■ Written problem ■
Write out the material again exactly, please, and omit the pictures.

■ Supplied records ■
-- BEGIN --
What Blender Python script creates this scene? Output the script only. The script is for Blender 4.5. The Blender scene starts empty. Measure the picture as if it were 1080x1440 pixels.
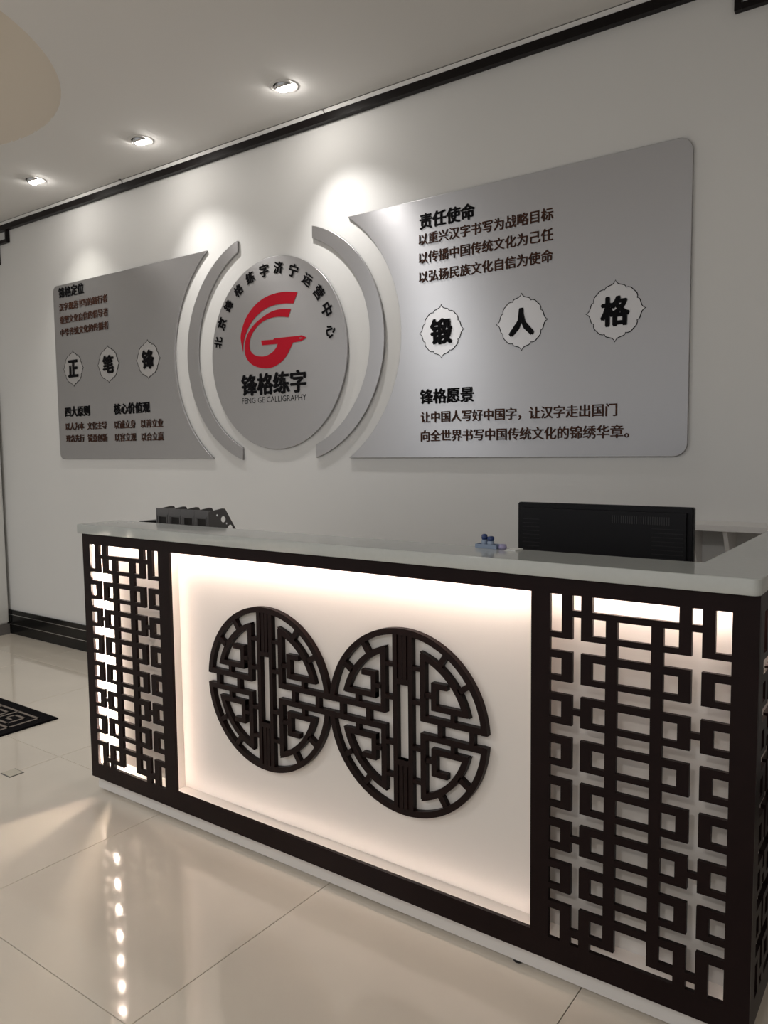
import bpy, bmesh, math, random
from mathutils import Vector, Matrix

random.seed(3)
SC = bpy.context.scene
COL = SC.collection

# ------------------------------------------------------------------ camera
cam_d = bpy.data.cameras.new('camera')
cam = bpy.data.objects.new('camera', cam_d)
COL.objects.link(cam)
SC.camera = cam
YAW, PIT, ROL = -0.6277, -0.0803, -0.0114
fw = Vector((math.sin(YAW) * math.cos(PIT), math.cos(YAW) * math.cos(PIT), math.sin(PIT)))
rt = Vector((math.cos(YAW), -math.sin(YAW), 0))
up = rt.cross(fw)
r2 = rt * math.cos(ROL) + up * math.sin(ROL)
u2 = up * math.cos(ROL) - rt * math.sin(ROL)
M = Matrix((r2, u2, -fw)).transposed().to_4x4()
M.translation = Vector((2.6382, -1.6830, 1.3136))
cam.matrix_world = M
cam_d.sensor_fit = 'HORIZONTAL'
cam_d.sensor_width = 36.0
cam_d.lens = 36.0 * 1084.54 / 1080.0
cam_d.clip_start = 0.02

# ------------------------------------------------------------------ world, exposure
world = bpy.data.worlds.new('world')
SC.world = world
world.use_nodes = True
bg = world.node_tree.nodes['Background']
bg.inputs[0].default_value = (0.985, 0.99, 1.0, 1)
bg.inputs[1].default_value = 0.45
SC.view_settings.view_transform = 'Standard'
SC.view_settings.look = 'None'
SC.view_settings.gamma = 1.0
SC.view_settings.exposure = 0.28
SC.view_settings.use_curve_mapping = False
try:
    SC.cycles.use_denoising = True
    SC.cycles.max_bounces = 8
    SC.cycles.diffuse_bounces = 5
    SC.cycles.caustics_reflective = False
    SC.cycles.sample_clamp_indirect = 6.0
except Exception:
    pass


def area_lamp(name, loc, size, energy, color, rot=(0, 0, 0)):
    l = bpy.data.lights.new(name, 'AREA')
    l.shape = 'DISK'
    l.size = size
    l.energy = energy
    l.color = color
    o = bpy.data.objects.new(name, l)
    COL.objects.link(o)
    o.location = loc
    o.rotation_euler = rot
    return o


# added unseen fill lamps at ceiling height, the first placed for the panels' streak
area_lamp('fill_lamp', (-1.6, -2.6, 2.88), 0.35, 34, (0.96, 0.98, 1.0))
area_lamp('fill_lamp', (2.3, -3.4, 2.88), 0.5, 24, (1.0, 0.97, 0.94))

ZC = 2.915      # ceiling
YW = 1.2333     # back wall face


# ------------------------------------------------------------------ materials
def mat(name, color, rough=0.5, metal=0.0, spec=0.5, coat=0.0, coat_rough=0.05, emit=None, estr=0.0,
        noise=0.0, nscale=8.0, bump=0.0, bscale=200.0, aniso=0.0, alpha=None):
    m = bpy.data.materials.new(name)
    m.use_nodes = True
    nt = m.node_tree
    b = nt.nodes['Principled BSDF']
    b.inputs['Base Color'].default_value = (*color, 1)
    b.inputs['Roughness'].default_value = rough
    b.inputs['Metallic'].default_value = metal
    b.inputs['Specular IOR Level'].default_value = spec
    b.inputs['Coat Weight'].default_value = coat
    b.inputs['Coat Roughness'].default_value = coat_rough
    if aniso:
        b.inputs['Anisotropic'].default_value = aniso
    if emit:
        b.inputs['Emission Color'].default_value = (*emit, 1)
        b.inputs['Emission Strength'].default_value = estr
    if noise:
        tc = nt.nodes.new('ShaderNodeTexCoord')
        n = nt.nodes.new('ShaderNodeTexNoise')
        n.inputs['Scale'].default_value = nscale
        n.inputs['Detail'].default_value = 4
        r = nt.nodes.new('ShaderNodeValToRGB')
        r.color_ramp.elements[0].position = 0.3
        r.color_ramp.elements[1].position = 0.7
        r.color_ramp.elements[0].color = (*[c * (1 - noise) for c in color], 1)
        r.color_ramp.elements[1].color = (*[min(1, c * (1 + noise)) for c in color], 1)
        nt.links.new(tc.outputs['Object'], n.inputs['Vector'])
        nt.links.new(n.outputs['Fac'], r.inputs['Fac'])
        nt.links.new(r.outputs['Color'], b.inputs['Base Color'])
    if bump:
        tc = nt.nodes.new('ShaderNodeTexCoord')
        n = nt.nodes.new('ShaderNodeTexNoise')
        n.inputs['Scale'].default_value = bscale
        bp = nt.nodes.new('ShaderNodeBump')
        bp.inputs['Strength'].default_value = bump
        bp.inputs['Distance'].default_value = 0.002
        nt.links.new(tc.outputs['Object'], n.inputs['Vector'])
        nt.links.new(n.outputs['Fac'], bp.inputs['Height'])
        nt.links.new(bp.outputs['Normal'], b.inputs['Normal'])
    return m


def brushed(name, color, rough):
    m = mat(name, color, rough, metal=0.85, spec=0.5)
    nt = m.node_tree
    b = nt.nodes['Principled BSDF']
    b.inputs['Anisotropic'].default_value = 0.75
    tg = nt.nodes.new('ShaderNodeCombineXYZ')
    tg.inputs[2].default_value = 1.0
    nt.links.new(tg.outputs[0], b.inputs['Tangent'])
    tc = nt.nodes.new('ShaderNodeTexCoord')
    mp = nt.nodes.new('ShaderNodeMapping')
    mp.inputs['Scale'].default_value = (6, 6, 700)
    n = nt.nodes.new('ShaderNodeTexNoise')
    n.inputs['Scale'].default_value = 1.0
    n.inputs['Detail'].default_value = 2
    r = nt.nodes.new('ShaderNodeMapRange')
    r.inputs[3].default_value = rough - 0.04
    r.inputs[4].default_value = rough + 0.04
    nt.links.new(tc.outputs['Object'], mp.inputs['Vector'])
    nt.links.new(mp.outputs['Vector'], n.inputs['Vector'])
    nt.links.new(n.outputs['Fac'], r.inputs[0])
    nt.links.new(r.outputs[0], b.inputs['Roughness'])
    return m


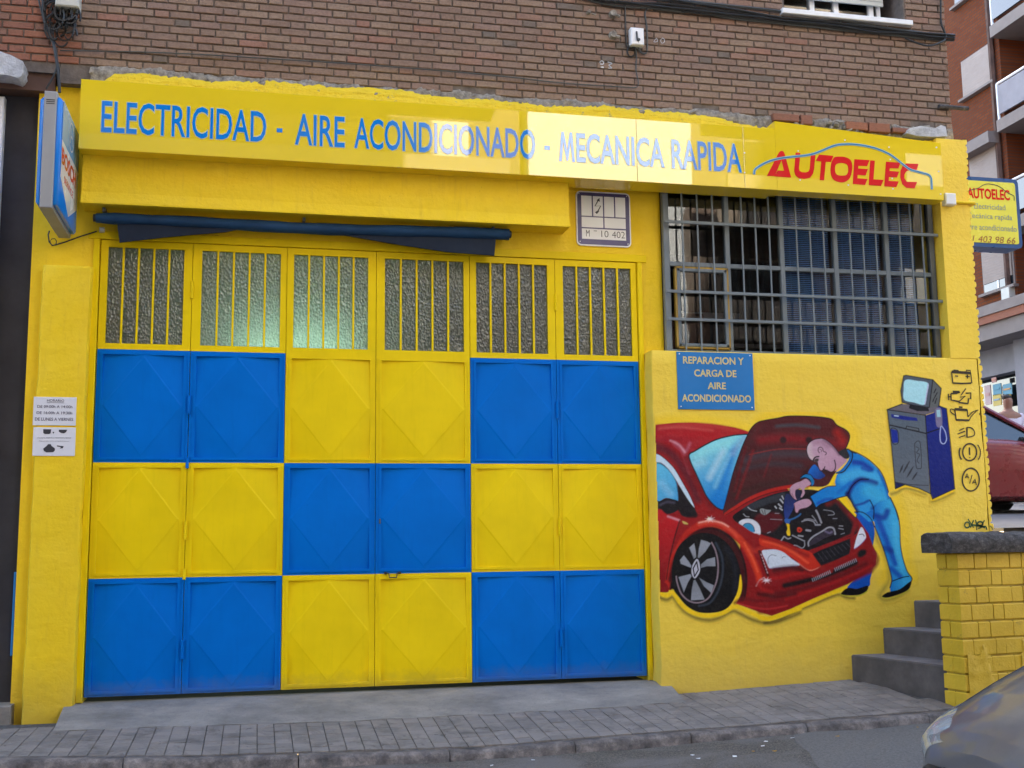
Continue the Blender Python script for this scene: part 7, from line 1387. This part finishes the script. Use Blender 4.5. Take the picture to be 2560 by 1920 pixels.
-- END --
■ Task answer ■
What Blender Python script creates this scene? Output the script only. The script is for Blender 4.5. The Blender scene starts empty. Measure the picture as if it were 1080x1440 pixels.
import bpy, bmesh, math, random
from mathutils import Vector, Matrix

random.seed(3)
SC = bpy.context.scene
COL = SC.collection

# ------------------------------------------------------------------ camera
cam_d = bpy.data.cameras.new('camera')
cam = bpy.data.objects.new('camera', cam_d)
COL.objects.link(cam)
SC.camera = cam
YAW, PIT, ROL = -0.6277, -0.0803, -0.0114
fw = Vector((math.sin(YAW) * math.cos(PIT), math.cos(YAW) * math.cos(PIT), math.sin(PIT)))
rt = Vector((math.cos(YAW), -math.sin(YAW), 0))
up = rt.cross(fw)
r2 = rt * math.cos(ROL) + up * math.sin(ROL)
u2 = up * math.cos(ROL) - rt * math.sin(ROL)
M = Matrix((r2, u2, -fw)).transposed().to_4x4()
M.translation = Vector((2.6382, -1.6830, 1.3136))
cam.matrix_world = M
cam_d.sensor_fit = 'HORIZONTAL'
cam_d.sensor_width = 36.0
cam_d.lens = 36.0 * 1084.54 / 1080.0
cam_d.clip_start = 0.02

# ------------------------------------------------------------------ world, exposure
world = bpy.data.worlds.new('world')
SC.world = world
world.use_nodes = True
bg = world.node_tree.nodes['Background']
bg.inputs[0].default_value = (0.985, 0.99, 1.0, 1)
bg.inputs[1].default_value = 0.45
SC.view_settings.view_transform = 'Standard'
SC.view_settings.look = 'None'
SC.view_settings.gamma = 1.0
SC.view_settings.exposure = 0.28
SC.view_settings.use_curve_mapping = False
try:
    SC.cycles.use_denoising = True
    SC.cycles.max_bounces = 8
    SC.cycles.diffuse_bounces = 5
    SC.cycles.caustics_reflective = False
    SC.cycles.sample_clamp_indirect = 6.0
except Exception:
    pass


def area_lamp(name, loc, size, energy, color, rot=(0, 0, 0)):
    l = bpy.data.lights.new(name, 'AREA')
    l.shape = 'DISK'
    l.size = size
    l.energy = energy
    l.color = color
    o = bpy.data.objects.new(name, l)
    COL.objects.link(o)
    o.location = loc
    o.rotation_euler = rot
    return o


# added unseen fill lamps at ceiling height, the first placed for the panels' streak
area_lamp('fill_lamp', (-1.6, -2.6, 2.88), 0.35, 34, (0.96, 0.98, 1.0))
area_lamp('fill_lamp', (2.3, -3.4, 2.88), 0.5, 24, (1.0, 0.97, 0.94))

ZC = 2.915      # ceiling
YW = 1.2333     # back wall face


# ------------------------------------------------------------------ materials
def mat(name, color, rough=0.5, metal=0.0, spec=0.5, coat=0.0, coat_rough=0.05, emit=None, estr=0.0,
        noise=0.0, nscale=8.0, bump=0.0, bscale=200.0, aniso=0.0, alpha=None):
    m = bpy.data.materials.new(name)
    m.use_nodes = True
    nt = m.node_tree
    b = nt.nodes['Principled BSDF']
    b.inputs['Base Color'].default_value = (*color, 1)
    b.inputs['Roughness'].default_value = rough
    b.inputs['Metallic'].default_value = metal
    b.inputs['Specular IOR Level'].default_value = spec
    b.inputs['Coat Weight'].default_value = coat
    b.inputs['Coat Roughness'].default_value = coat_rough
    if aniso:
        b.inputs['Anisotropic'].default_value = aniso
    if emit:
        b.inputs['Emission Color'].default_value = (*emit, 1)
        b.inputs['Emission Strength'].default_value = estr
    if noise:
        tc = nt.nodes.new('ShaderNodeTexCoord')
        n = nt.nodes.new('ShaderNodeTexNoise')
        n.inputs['Scale'].default_value = nscale
        n.inputs['Detail'].default_value = 4
        r = nt.nodes.new('ShaderNodeValToRGB')
        r.color_ramp.elements[0].position = 0.3
        r.color_ramp.elements[1].position = 0.7
        r.color_ramp.elements[0].color = (*[c * (1 - noise) for c in color], 1)
        r.color_ramp.elements[1].color = (*[min(1, c * (1 + noise)) for c in color], 1)
        nt.links.new(tc.outputs['Object'], n.inputs['Vector'])
        nt.links.new(n.outputs['Fac'], r.inputs['Fac'])
        nt.links.new(r.outputs['Color'], b.inputs['Base Color'])
    if bump:
        tc = nt.nodes.new('ShaderNodeTexCoord')
        n = nt.nodes.new('ShaderNodeTexNoise')
        n.inputs['Scale'].default_value = bscale
        bp = nt.nodes.new('ShaderNodeBump')
        bp.inputs['Strength'].default_value = bump
        bp.inputs['Distance'].default_value = 0.002
        nt.links.new(tc.outputs['Object'], n.inputs['Vector'])
        nt.links.new(n.outputs['Fac'], bp.inputs['Height'])
        nt.links.new(bp.outputs['Normal'], b.inputs['Normal'])
    return m


def brushed(name, color, rough):
    m = mat(name, color, rough, metal=0.85, spec=0.5)
    nt = m.node_tree
    b = nt.nodes['Principled BSDF']
    b.inputs['Anisotropic'].default_value = 0.75
    tg = nt.nodes.new('ShaderNodeCombineXYZ')
    tg.inputs[2].default_value = 1.0
    nt.links.new(tg.outputs[0], b.inputs['Tangent'])
    tc = nt.nodes.new('ShaderNodeTexCoord')
    mp = nt.nodes.new('ShaderNodeMapping')
    mp.inputs['Scale'].default_value = (6, 6, 700)
    n = nt.nodes.new('ShaderNodeTexNoise')
    n.inputs['Scale'].default_value = 1.0
    n.inputs['Detail'].default_value = 2
    r = nt.nodes.new('ShaderNodeMapRange')
    r.inputs[3].default_value = rough - 0.04
    r.inputs[4].default_value = rough + 0.04
    nt.links.new(tc.outputs['Object'], mp.inputs['Vector'])
    nt.links.new(mp.outputs['Vector'], n.inputs['Vector'])
    nt.links.new(n.outputs['Fac'], r.inputs[0])
    nt.links.new(r.outputs[0], b.inputs['Roughness'])
    return m


Continue the Blender Python script for this scene: part 7, from line 1387. This part finishes the script. Use Blender 4.5. Take the picture to be 2560 by 1920 pixels.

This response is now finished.